The choice of historical references reinforces the meaning. Leo invoked Santiago to establish continuity—the apostle whose tomb made Spain Christian—and chose Al-Andalus to set the model: Córdoba and Toledo as “places of mediation,” the school of translators of Alfonso X, Averroes and Maimonides, the centuries of Islamic presence as a paradigm of coexistence. The apostle for the origin; the centuries of Islam for the lesson. One understands the ecumenical intention. But that the successor of Peter should propose Andalusian coexistence—a thesis as contested by historiography as it is profitable for a certain ideological reading—as the cipher of what Spain owes its past, while tiptoeing past the cross he himself embodies and that arrived via Compostela, is not an oversight. It is a criterion.

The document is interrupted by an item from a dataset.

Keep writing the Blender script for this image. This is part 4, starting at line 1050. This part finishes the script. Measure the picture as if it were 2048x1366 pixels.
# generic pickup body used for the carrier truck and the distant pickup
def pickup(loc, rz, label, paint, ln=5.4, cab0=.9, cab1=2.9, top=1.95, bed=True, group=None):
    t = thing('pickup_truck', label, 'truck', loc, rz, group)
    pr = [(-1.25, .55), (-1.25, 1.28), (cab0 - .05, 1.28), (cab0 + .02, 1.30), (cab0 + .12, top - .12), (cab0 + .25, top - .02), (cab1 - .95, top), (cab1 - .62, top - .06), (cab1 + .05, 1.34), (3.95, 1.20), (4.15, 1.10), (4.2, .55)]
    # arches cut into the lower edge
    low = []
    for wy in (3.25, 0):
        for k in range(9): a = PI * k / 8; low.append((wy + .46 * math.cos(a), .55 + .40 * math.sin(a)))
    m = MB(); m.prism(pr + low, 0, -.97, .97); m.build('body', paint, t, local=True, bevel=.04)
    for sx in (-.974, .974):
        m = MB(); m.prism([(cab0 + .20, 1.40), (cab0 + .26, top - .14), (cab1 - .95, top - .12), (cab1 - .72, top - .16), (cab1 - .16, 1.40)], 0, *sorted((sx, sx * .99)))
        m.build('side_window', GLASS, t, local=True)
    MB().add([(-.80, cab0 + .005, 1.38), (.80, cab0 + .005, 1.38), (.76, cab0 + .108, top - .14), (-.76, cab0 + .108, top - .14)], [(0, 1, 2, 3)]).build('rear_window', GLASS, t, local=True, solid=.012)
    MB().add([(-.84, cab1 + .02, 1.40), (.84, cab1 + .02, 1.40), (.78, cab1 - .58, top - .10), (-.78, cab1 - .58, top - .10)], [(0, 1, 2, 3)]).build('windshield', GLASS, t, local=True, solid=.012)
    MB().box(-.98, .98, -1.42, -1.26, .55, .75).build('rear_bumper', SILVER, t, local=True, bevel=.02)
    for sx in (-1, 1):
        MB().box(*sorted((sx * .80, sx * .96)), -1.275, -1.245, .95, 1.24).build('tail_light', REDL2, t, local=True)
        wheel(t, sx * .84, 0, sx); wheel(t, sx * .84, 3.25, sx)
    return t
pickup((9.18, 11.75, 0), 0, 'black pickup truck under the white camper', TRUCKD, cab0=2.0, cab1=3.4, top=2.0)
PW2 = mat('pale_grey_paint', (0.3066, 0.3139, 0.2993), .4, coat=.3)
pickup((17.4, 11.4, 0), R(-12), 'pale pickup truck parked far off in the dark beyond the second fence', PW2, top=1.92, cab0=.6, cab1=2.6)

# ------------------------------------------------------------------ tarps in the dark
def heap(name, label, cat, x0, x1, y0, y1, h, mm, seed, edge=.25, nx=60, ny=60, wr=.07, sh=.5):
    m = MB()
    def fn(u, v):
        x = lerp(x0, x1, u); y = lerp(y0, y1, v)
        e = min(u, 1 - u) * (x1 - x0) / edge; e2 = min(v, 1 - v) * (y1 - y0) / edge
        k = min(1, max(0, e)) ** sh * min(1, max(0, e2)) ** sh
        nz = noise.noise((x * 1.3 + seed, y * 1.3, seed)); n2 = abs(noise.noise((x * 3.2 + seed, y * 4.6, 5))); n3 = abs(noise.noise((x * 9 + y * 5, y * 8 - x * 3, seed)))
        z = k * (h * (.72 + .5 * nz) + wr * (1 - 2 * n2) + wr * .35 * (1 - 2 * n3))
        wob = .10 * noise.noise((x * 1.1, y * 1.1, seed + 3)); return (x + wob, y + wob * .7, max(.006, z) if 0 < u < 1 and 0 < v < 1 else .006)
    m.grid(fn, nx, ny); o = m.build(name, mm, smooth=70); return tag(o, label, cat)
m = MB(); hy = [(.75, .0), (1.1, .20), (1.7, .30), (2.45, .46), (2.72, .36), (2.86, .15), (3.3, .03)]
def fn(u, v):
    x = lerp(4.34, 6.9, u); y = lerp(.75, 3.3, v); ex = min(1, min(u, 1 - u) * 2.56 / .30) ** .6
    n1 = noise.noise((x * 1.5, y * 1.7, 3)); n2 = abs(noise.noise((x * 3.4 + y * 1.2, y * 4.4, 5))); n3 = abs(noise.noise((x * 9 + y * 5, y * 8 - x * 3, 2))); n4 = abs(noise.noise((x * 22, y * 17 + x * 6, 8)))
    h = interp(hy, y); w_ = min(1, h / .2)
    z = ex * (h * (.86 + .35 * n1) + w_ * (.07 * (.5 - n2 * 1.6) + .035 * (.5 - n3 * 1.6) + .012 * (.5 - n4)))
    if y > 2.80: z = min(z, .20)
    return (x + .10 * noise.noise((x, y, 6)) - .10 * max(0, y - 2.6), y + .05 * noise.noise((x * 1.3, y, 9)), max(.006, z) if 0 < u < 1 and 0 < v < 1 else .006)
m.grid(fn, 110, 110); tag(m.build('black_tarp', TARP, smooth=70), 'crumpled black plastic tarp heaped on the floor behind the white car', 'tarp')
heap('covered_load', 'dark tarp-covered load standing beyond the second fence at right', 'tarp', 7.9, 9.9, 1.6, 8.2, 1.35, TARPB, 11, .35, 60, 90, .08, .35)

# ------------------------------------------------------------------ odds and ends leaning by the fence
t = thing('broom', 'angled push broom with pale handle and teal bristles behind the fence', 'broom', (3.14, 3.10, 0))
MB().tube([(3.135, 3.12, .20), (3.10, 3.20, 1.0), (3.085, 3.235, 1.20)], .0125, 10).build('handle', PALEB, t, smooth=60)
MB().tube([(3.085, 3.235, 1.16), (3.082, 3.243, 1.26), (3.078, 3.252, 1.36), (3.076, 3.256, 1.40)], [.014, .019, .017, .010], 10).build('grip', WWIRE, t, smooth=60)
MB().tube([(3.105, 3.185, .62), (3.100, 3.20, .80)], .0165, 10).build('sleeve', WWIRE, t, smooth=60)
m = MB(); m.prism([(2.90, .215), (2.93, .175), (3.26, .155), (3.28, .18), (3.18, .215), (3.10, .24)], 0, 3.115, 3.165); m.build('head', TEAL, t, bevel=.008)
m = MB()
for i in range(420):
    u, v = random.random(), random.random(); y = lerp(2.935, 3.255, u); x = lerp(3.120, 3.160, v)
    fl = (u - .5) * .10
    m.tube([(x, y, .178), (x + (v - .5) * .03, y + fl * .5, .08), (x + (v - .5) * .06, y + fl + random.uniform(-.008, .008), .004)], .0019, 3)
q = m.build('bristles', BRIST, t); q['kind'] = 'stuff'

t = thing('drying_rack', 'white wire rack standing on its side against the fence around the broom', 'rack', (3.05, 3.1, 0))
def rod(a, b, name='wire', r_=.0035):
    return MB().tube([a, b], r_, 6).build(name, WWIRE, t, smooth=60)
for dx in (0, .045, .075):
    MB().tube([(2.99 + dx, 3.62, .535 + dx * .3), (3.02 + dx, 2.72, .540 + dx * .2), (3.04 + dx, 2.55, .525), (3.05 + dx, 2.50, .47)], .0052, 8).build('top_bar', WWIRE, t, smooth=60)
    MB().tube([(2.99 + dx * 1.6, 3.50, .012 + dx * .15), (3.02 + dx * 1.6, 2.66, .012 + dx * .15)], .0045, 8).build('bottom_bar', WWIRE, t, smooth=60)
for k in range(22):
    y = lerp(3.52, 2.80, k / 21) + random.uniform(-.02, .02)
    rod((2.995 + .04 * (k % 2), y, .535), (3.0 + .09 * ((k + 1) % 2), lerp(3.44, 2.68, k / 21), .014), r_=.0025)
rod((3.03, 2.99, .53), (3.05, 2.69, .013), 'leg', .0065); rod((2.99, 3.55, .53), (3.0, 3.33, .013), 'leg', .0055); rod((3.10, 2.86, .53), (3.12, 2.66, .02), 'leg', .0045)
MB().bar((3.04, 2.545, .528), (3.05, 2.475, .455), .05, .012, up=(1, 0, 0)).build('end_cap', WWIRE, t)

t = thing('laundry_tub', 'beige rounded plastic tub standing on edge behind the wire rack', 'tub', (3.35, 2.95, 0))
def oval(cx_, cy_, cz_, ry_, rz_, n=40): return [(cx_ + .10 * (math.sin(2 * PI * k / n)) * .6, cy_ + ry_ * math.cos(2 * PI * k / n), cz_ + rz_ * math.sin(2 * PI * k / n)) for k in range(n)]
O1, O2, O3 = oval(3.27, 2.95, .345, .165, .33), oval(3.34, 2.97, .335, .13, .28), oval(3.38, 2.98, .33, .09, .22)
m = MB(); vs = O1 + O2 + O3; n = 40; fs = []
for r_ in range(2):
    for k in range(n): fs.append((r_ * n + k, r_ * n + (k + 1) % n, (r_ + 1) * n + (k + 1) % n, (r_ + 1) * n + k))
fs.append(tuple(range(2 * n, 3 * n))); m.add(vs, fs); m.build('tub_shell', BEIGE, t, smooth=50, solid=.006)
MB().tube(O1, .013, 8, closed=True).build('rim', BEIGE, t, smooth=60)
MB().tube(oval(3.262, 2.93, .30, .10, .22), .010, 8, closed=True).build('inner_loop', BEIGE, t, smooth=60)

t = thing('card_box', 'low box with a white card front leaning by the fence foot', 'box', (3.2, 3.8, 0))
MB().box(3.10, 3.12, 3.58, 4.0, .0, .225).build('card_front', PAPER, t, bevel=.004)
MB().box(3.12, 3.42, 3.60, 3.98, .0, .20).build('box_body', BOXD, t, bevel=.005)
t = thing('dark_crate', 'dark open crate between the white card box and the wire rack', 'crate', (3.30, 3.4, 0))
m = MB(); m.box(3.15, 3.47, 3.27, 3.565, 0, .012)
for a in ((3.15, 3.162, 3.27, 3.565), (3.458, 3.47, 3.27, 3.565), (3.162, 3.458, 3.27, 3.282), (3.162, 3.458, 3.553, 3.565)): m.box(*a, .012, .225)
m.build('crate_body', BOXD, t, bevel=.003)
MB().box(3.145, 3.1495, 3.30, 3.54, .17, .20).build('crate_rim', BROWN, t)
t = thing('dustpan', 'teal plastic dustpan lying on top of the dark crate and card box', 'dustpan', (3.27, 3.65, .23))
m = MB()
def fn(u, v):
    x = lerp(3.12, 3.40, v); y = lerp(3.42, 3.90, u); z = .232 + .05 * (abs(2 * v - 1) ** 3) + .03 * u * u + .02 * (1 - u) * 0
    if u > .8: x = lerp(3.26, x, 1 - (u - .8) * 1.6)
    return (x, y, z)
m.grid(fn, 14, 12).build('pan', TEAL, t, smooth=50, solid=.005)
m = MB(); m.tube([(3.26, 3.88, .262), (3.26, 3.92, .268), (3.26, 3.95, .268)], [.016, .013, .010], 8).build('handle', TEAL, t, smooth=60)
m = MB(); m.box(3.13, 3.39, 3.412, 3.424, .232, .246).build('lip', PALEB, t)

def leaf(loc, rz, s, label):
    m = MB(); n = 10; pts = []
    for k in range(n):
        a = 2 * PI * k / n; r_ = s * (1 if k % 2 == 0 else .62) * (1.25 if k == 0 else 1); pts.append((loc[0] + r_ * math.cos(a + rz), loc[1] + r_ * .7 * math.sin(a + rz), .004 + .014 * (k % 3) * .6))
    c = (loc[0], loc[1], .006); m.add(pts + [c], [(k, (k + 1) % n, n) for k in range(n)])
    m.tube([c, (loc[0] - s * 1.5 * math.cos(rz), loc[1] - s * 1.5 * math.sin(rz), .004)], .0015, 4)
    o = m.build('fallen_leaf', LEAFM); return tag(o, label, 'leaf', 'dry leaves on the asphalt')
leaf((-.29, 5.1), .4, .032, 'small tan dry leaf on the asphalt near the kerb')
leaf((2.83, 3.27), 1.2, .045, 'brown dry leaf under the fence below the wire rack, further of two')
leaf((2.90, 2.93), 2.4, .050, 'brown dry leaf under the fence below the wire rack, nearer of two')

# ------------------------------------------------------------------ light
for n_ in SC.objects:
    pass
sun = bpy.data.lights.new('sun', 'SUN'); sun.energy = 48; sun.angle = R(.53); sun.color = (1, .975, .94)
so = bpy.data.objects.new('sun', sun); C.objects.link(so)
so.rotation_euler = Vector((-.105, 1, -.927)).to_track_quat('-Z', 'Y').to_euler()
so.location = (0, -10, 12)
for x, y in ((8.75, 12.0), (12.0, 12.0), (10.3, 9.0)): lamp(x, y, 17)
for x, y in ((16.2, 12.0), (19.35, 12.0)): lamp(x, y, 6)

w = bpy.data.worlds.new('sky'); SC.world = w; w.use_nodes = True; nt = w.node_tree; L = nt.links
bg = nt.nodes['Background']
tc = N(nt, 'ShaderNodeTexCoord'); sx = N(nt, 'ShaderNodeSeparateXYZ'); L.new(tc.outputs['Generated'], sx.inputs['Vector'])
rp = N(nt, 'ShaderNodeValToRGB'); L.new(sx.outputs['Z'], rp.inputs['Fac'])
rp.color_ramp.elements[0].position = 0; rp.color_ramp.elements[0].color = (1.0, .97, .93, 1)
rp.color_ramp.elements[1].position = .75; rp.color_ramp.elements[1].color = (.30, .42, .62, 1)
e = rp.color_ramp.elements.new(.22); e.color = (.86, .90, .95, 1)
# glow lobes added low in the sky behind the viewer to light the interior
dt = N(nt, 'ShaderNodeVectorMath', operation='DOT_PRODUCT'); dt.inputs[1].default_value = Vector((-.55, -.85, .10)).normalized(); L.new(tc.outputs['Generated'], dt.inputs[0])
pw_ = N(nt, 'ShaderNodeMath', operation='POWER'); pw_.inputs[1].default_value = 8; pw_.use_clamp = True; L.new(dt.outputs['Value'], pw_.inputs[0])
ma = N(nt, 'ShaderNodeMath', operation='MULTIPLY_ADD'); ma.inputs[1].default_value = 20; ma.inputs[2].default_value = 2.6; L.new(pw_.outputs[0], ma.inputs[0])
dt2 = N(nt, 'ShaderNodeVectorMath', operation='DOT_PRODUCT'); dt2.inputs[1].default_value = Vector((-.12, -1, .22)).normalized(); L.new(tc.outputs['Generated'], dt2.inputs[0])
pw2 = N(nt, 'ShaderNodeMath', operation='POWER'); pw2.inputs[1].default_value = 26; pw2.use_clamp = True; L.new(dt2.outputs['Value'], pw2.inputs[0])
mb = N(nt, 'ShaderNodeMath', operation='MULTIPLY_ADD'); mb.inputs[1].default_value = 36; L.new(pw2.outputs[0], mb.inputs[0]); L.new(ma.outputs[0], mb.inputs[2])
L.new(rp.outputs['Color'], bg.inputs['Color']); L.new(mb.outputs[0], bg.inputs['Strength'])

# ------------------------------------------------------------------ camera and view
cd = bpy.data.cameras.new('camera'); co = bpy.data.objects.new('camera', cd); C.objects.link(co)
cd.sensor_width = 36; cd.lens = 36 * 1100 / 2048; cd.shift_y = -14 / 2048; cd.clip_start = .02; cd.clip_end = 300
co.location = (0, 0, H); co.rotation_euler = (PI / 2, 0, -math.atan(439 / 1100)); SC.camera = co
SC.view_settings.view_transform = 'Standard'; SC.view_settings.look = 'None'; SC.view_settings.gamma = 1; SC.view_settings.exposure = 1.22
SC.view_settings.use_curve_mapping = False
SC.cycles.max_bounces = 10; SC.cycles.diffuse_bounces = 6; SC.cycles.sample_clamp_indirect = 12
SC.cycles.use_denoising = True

What is truly disheartening is that we already had the script. The editorial that Cardinal Cobo signed this very morning in ABC announced the speech with oracular precision: the Pope, he wrote, “does not raise a confessional question, but a profoundly human one.” Leo came to prove him right. The acclamation and the fulfillment rhymed all too well; when the choir already knows in advance the antiphon the celebrant is going to intone, one should suspect who composed the score.
The liturgy, which is wiser than the editorials, knows only two words for the one who arrives. *Benedictus qui venit in nomine Domini*: blessed is he who comes in the name of the Lord. Scripture always set the other word opposite it, *maledictus*, not as an insult but as the exact shadow of the first: cursed is he who comes in the name of anyone else. The person is not cursed—far from it, neither is it fitting nor relevant; what is noted is the name under whose invocation entry has been made. And what today entered through the door of the authorities, in the part addressed to Caesar and spoken in Caesar’s tongue, seems to have come in the name of multilateralism, of the reprobation of “identitarian prejudices,” and of non-polarization. The Name remained in the stained-glass window. The operational invocation was another.
What remains is the “seems,” and what remains is the rest of the journey. The arrival speech is for Caesar, and it spoke in Caesar; the homilies to come are for the faithful, and they have not yet been delivered. We will know which Pope came by the vocabulary that survives when the diplomats leave the room. But it is best not to deceive ourselves about what we have seen today: we asked for a priest who would come in the name of the Lord, and they have presented us, with an impeccable cassock and the Latin of St. John of the Cross, with a magnificent commissioner of cohesion. There will be time yet to conjugate the verb in the past tense. For now, one only dares to utter half the antiphon.